Was aus unserer heutigen Sicht etwas makaber scheint, war in der prekären Situation der Nachkriegszeit notwendige Praxis. Haushaltsgeräte waren nach 1945 Mangelware, da vieles durch die Bombardierungen zerstört worden war. Außerdem war die Herstellung von „zivilem Gerät“ während des Krieges zugunsten der Rüstungsindustrie reduziert oder komplett eingestellt worden. Wenn es also nach Kriegsende eines millionenfach gab, dann waren es Rüstungsgüter und militärische Ausstattungsgegenstände wie beispielsweise Stahlhelme oder Gasmasken.
Um das Material, das nun nutzlos in Haushalten, Fabrikhallen oder auf ehemaligem Kampfgebiet herumlag, wieder nützlich zu machen, wurde nun gewerblich ‚upgecycelt‘. Stahlhelme wurden mithilfe von Stanzmaschinen mit Löchern versehen, Griffe angeschweißt und Emaille zum Schutz vor Rost aufgebracht.
Es gibt noch einige weitere Beispiele für Produkte, die in der wiederanlaufenden Produktion der frühen Nachkriegszeit (1945 bis etwa 1948) typischerweise aus Rüstungsmaterial hergestellt wurden. Dazu zählen Kaffeekannen aus Teilen von Panzerfäusten und Wärmflaschen aus Munitionshülsen. Auch Gasmasken, die es in nahezu jedem Haushalt gab, wurden verwertet.

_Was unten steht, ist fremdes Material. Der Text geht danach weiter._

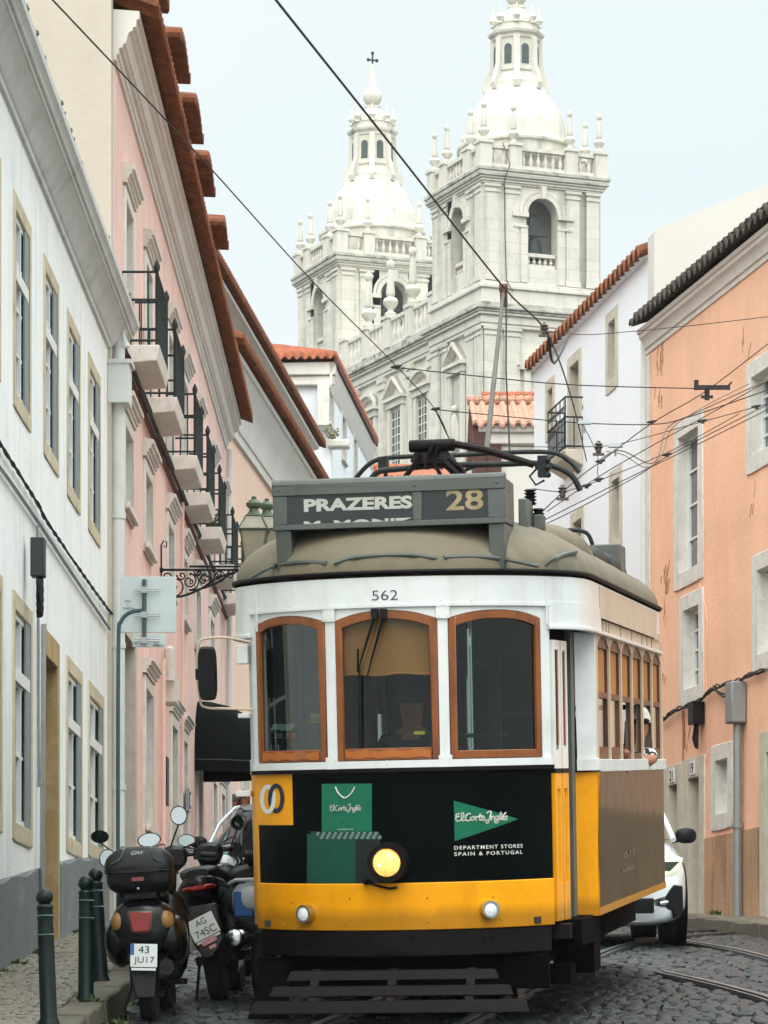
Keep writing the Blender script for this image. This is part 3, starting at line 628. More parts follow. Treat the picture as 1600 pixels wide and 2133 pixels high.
# low orange-roofed houses behind the tram
def smallhouse(px0, px1, ytop, yeave, ybot, d, label, mw, mr, depth=6, fascia=None, rise=.9, group=None):
    p0, p1 = W(px0, yeave, d), W(px1, yeave, d); wd = p1.x-p0.x; h = empty('house', (p0.x, d, ground(d)-1), 0, label, 'house', group); hz = p0.z-ground(d)+1
    b = MB(); b.box(0, wd, 0, depth, -2, hz); b.build('wall', mw, h, smooth=0)
    b = MB(); b.box(-.1, wd+.1, -.12, -.003, hz-.45, hz-.2); b.box(-.18, wd+.18, -.22, -.003, hz-.2, hz-.02); b.build('cornice', M['cornice'], h, bevel=.03)
    zt_ = W(0, ytop, d+depth/2).z-ground(d)+1
    b = MB(); n = max(8, int((wd+.6)/.24*8)); g = []
    for k in range(9):
        t = k/8; g.append([(-.3+(wd+.6)*i/n, -.35+(depth/2+.35)*t, hz+(zt_-hz)*t+.055*math.copysign(abs(math.sin(i/n*(wd+.6)/.24*3.1416*2))**.7, math.sin(i/n*(wd+.6)/.24*3.1416*2))+random.uniform(-.01, .01)) for i in range(n+1)])
    g2 = [[(p[0], p[1], p[2]-.07) for p in r_] for r_ in g]; b.sheet(g); b.sheet(g2); b.sheet([g[0], g2[0]])
    b.quad((-.3, depth/2, zt_), (wd+.3, depth/2, zt_), (wd+.3, depth, hz), (-.3, depth, hz)); b.build('roof', mr, h, smooth=60)
    b = MB(); r_ = [(-.35+(wd+.7)*k/10) for k in range(11)]
    for k in range(10): b.tube([(r_[k], depth/2, zt_+.04), (r_[k+1]-.02, depth/2, zt_+.06)], .11, 8)
    b.build('ridge', mr, h)
    if fascia: b = MB(); b.box(-.3, -.004, -.2, .7, hz-1.5, hz-.05); b.box(-.004+.01, .35, -.13, -.003, hz-2, hz-.46); b.build('shutter', fascia, h)
    return h
smallhouse(1012, 1125, 838, 885, 1000, 76, 'low cream house with a new orange tiled roof beside the tall white house', M['wall_gable'], M['tile_weather'], fascia=pm('maroon_board', '#54332d', .8))
b = MB(); p = W(1010, 862, 80)
smallhouse(745, 960, 975, 995, 1100, 118, 'orange tiled roof house just peeping over the tram roof', M['wall_gable'], M['tile_orange'])
hh = smallhouse(1040, 1122, 828, 870, 960, 84, 'orange roofed house standing behind the low cream house', M['wall_gable'], M['tile_orange'])

# ---------------------------------------------------------------- orange house, right
dB = 45.0; xB = (1350-CX)*dB/FP
# local x runs towards the camera
Of = Fac(xB, dB, -453, ground(45)+.1, rev=True); hO = Of.empty('orange_house', 'orange plastered house with a black lichened tile eave, right side of the street', 'house')
def zo(z): return z+CH-Of.zb
wins = {'tall': (1406, 889, 1466, 1203), 'low': (1417, 1246, 1467, 1455), 'ur': (1557, 761, 1690, 905), 'mr': (1569, 1160, 1690, 1338), 'gl': (1483, 1556, 1528, 1722)}
H_ = {}
for k, (l, t, r, bb) in wins.items():
    u0, z1 = Of.uz(l, t); u1, z0 = Of.uz(r, bb); H_[k] = (u0, u1, z0, z1)
w_up = 1.45
H_['ur'] = (H_['ur'][0], H_['ur'][0]+1.5, Of.uz(1562, 988)[1], H_['ur'][3]); H_['mr'] = (H_['mr'][0], H_['mr'][0]+1.5, Of.uz(1572, 1402)[1], H_['mr'][3])
d1 = (Of.uz(1384, 1600)[0], Of.uz(1424, 1600)[0], -2, Of.uz(1384, 1600)[1]); d2 = (d1[1]+.001, Of.uz(1470, 1570)[0], -2, d1[3]+.02)
d3u = Of.uz(1585, 1527); d3 = (d3u[0], d3u[0]+1.5, -2, d3u[1])
ext = [(u+2.9*k, v+2.9*k, a, c) for k in (1, 2) for (u, v, a, c) in (H_['ur'], H_['mr'])]
ZT = zo(Of.uz(1349, 737)[1]+Of.zb-CH)+.05
wall('wall', 0, 14, -4, ZT+.3, 8, list(H_.values())+[d1, d2, d3]+ext, M['wall_orange'], hO)
for k, h_ in H_.items(): window(hO, *h_, fw=.2, rd=.17, mst=M['stone_pale'], msash=M['paint_white'], cols=2, rows=4 if k != 'gl' else 2, sill=False, proud=.02, mp=M['pane'])
for h_ in ext: window(hO, *h_, fw=.2, rd=.34, mst=M['stone_pale'], sill=False, proud=.02)
for h_ in (d1, d2, d3): window(hO, *h_, fw=.26, rd=.33, mst=M['stone'], msash=pm('dark_door', '#26282a', .5), mp=M['pane_dark'], cols=1, rows=1, sill=False, proud=.02, fb=0, name='doorway')
railing(hO, H_['tall'][0]+.22, H_['tall'][1]-.22, -.18, Of.uz(1420, 1200)[1], .95, M['iron_green'], pitch=.1, posts=False, sides=False)
gp_ = pm('stained_plinth', '#b69373', .9, var=.12, vs=1.5, bump=.5, bs=16, streak=.9, scol='#5f4126', sscale=(3.5, 3.5, .5), dirt=.8, dcol='#c9976e', dsc=1.1)
zpo = Of.uz(1500, 1737)[1]-.02; cuts = sorted([(h_[0], h_[1]) for h_ in (d1, d2, d3)]); cur = 0
for e0, e1 in cuts+[(14, 14)]:
    if e0-cur > .05:
        b = MB(); b.box(cur, e0, -.018, -.002, -3, zpo); b.build('plinth', gp_, hO, smooth=0)
    cur = e1
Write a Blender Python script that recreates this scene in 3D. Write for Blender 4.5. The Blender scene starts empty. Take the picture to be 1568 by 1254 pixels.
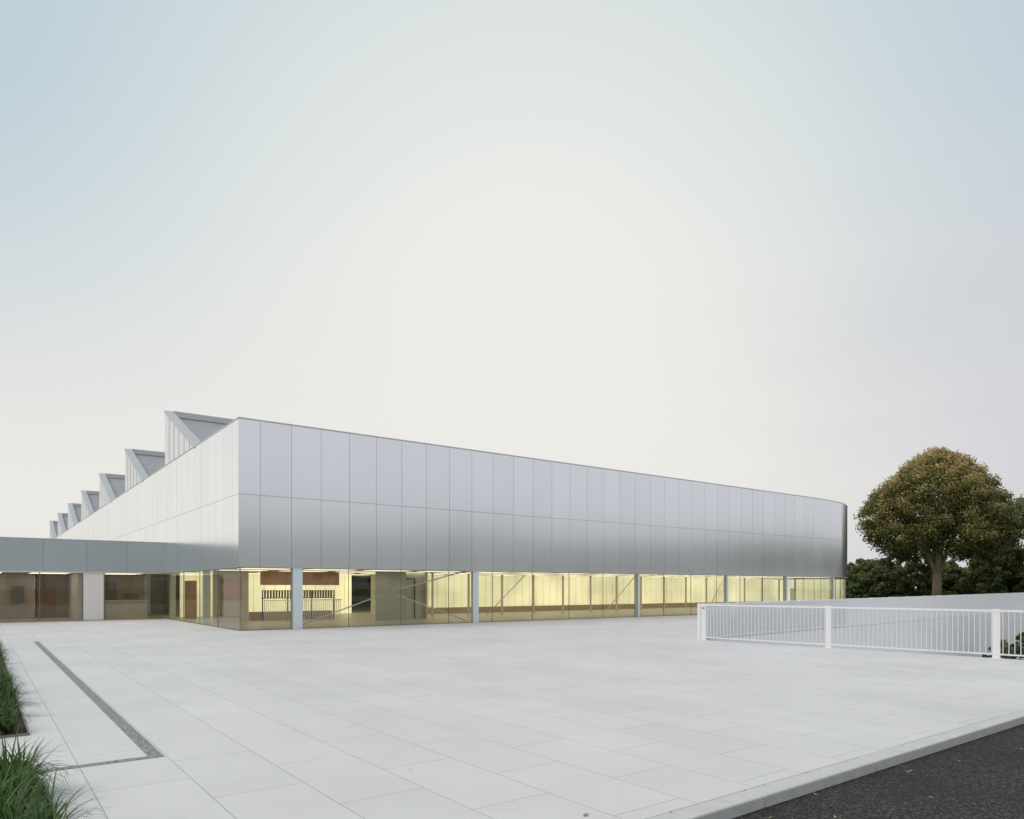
import bpy, math, random
from mathutils import Vector, Matrix, noise
from mathutils.geometry import tessellate_polygon
random.seed(7)
S=bpy.context.scene
R=math.radians
# ------------------------------------------------------------------ helpers
def new_mat(name):
    m=bpy.data.materials.new(name); m.use_nodes=True
    nt=m.node_tree; b=nt.nodes.get('Principled BSDF')
    return m,nt,b
def N(nt,t,**k):
    n=nt.nodes.new(t)
    for a,v in k.items(): setattr(n,a,v)
    return n
def simple(name,col,rough=.6,metal=0,var=.12,scale=3,spec=.5,bump=0,emit=None,es=0):
    m,nt,b=new_mat(name)
    tc=N(nt,'ShaderNodeTexCoord'); nz=N(nt,'ShaderNodeTexNoise'); nz.inputs['Scale'].default_value=scale
    nz.inputs['Detail'].default_value=5
    nt.links.new(tc.outputs['Object'],nz.inputs['Vector'])
    mx=N(nt,'ShaderNodeMix',data_type='RGBA')
    mx.inputs['A'].default_value=(*[c*(1-var) for c in col],1); mx.inputs['B'].default_value=(*[min(1,c*(1+var)) for c in col],1)
    nt.links.new(nz.outputs['Fac'],mx.inputs['Factor']); nt.links.new(mx.outputs['Result'],b.inputs['Base Color'])
    b.inputs['Roughness'].default_value=rough; b.inputs['Metallic'].default_value=metal
    b.inputs['Specular IOR Level'].default_value=spec
    if emit:
        b.inputs['Emission Color'].default_value=(*emit,1); b.inputs['Emission Strength'].default_value=es
    if bump:
        bp=N(nt,'ShaderNodeBump'); bp.inputs['Strength'].default_value=bump; bp.inputs['Distance'].default_value=.01
        nt.links.new(nz.outputs['Fac'],bp.inputs['Height']); nt.links.new(bp.outputs['Normal'],b.inputs['Normal'])
    return m
class MB:
    def __init__(s): s.v=[];s.f=[]
    def quad(s,*p):
        i=len(s.v); s.v+= [tuple(q) for q in p]; s.f.append(tuple(range(i,i+len(p))))
    def box(s,x0,y0,z0,x1,y1,z1):
        i=len(s.v)
        s.v+=[(x0,y0,z0),(x1,y0,z0),(x1,y1,z0),(x0,y1,z0),(x0,y0,z1),(x1,y0,z1),(x1,y1,z1),(x0,y1,z1)]
        for f in ((0,3,2,1),(4,5,6,7),(0,1,5,4),(1,2,6,5),(2,3,7,6),(3,0,4,7)): s.f.append(tuple(i+k for k in f))
    def obox(s,a,b,w,z0,z1,h2=None):
        a=Vector(a[:2]);b=Vector(b[:2]); d=(b-a).normalized(); n=Vector((-d.y,d.x))*w/2
        P=[a-n,b-n,b+n,a+n]; i=len(s.v)
        s.v+=[(p.x,p.y,z0) for p in P]+[(p.x,p.y,z1) for p in P]
        for f in ((0,3,2,1),(4,5,6,7),(0,1,5,4),(1,2,6,5),(2,3,7,6),(3,0,4,7)): s.f.append(tuple(i+k for k in f))
    def tube(s,a,b,r0,r1,n=8):
        a=Vector(a);b=Vector(b); d=(b-a).normalized()
        u=d.orthogonal().normalized(); w=d.cross(u); i=len(s.v)
        for p,r in ((a,r0),(b,r1)):
            for k in range(n):
                t=2*math.pi*k/n; s.v.append(tuple(p+u*math.cos(t)*r+w*math.sin(t)*r))
        for k in range(n): s.f.append((i+k,i+(k+1)%n,i+n+(k+1)%n,i+n+k))
        s.f.append(tuple(i+n+k for k in range(n))); s.f.append(tuple(i+n-1-k for k in range(n)))
    def obj(s,name,mat,parent=None,smooth=False,attr=None):
        me=bpy.data.meshes.new(name); me.from_pydata(s.v,[],s.f)
        if mat: me.materials.append(mat)
        if smooth: me.polygons.foreach_set('use_smooth',[True]*len(me.polygons))
        if attr:
            a=me.attributes.new('tone','FLOAT','FACE'); a.data.foreach_set('value',attr)
        me.update()
        o=bpy.data.objects.new(name,me); S.collection.objects.link(o)
        if parent: o.parent=parent
        return o
def empty(name,loc=(0,0,0),rz=0):
    e=bpy.data.objects.new(name,None); e.location=loc; e.rotation_euler=(0,0,rz); e.empty_display_size=.2
    S.collection.objects.link(e); return e
def polyfill(mb,outer,z,holes=()):
    pl=[[Vector((x,y,0)) for x,y in outer]]+[[Vector((x,y,0)) for x,y in h] for h in holes]
    tris=tessellate_polygon(pl); flat=[p for l in pl for p in l]; i=len(mb.v)
    mb.v+=[(p.x,p.y,z) for p in flat]
    for t in tris:
        a,b,c=[flat[k] for k in t]
        if (b-a).cross(c-a).z<0: t=(t[0],t[2],t[1])
        mb.f.append(tuple(i+k for k in t))
# ------------------------------------------------------------------ frame
F=1087.0; HZ=900.0; E=1.8
def G(x,y):
    Y=E*F/(y-HZ); return ((x-784)/F*Y,Y)
ANG=math.atan2(.6,.8); C=(-11.38,29.6)
def W(s,t,z=None):
    p=(C[0]+.8*s-.6*t, C[1]+.6*s+.8*t)
    return p if z is None else (*p,z)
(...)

Deren Filtergehäuse wurden zum Beispiel zu Petroleumlampen oder Schaumlöffeln, andere Teile zu Rädern für Spielautos.
Auch in Friedenszeiten blieb der Krieg also präsent – beispielsweise in Form von Hausrat aus umfunktionierten Waffen in den eigenen vier Wänden. Das zeigt, wie brüchig die Vorstellung einer vermeintlichen „Stunde Null“ und einer starren Grenzziehung zwischen Krieg und Frieden tatsächlich gewesen ist.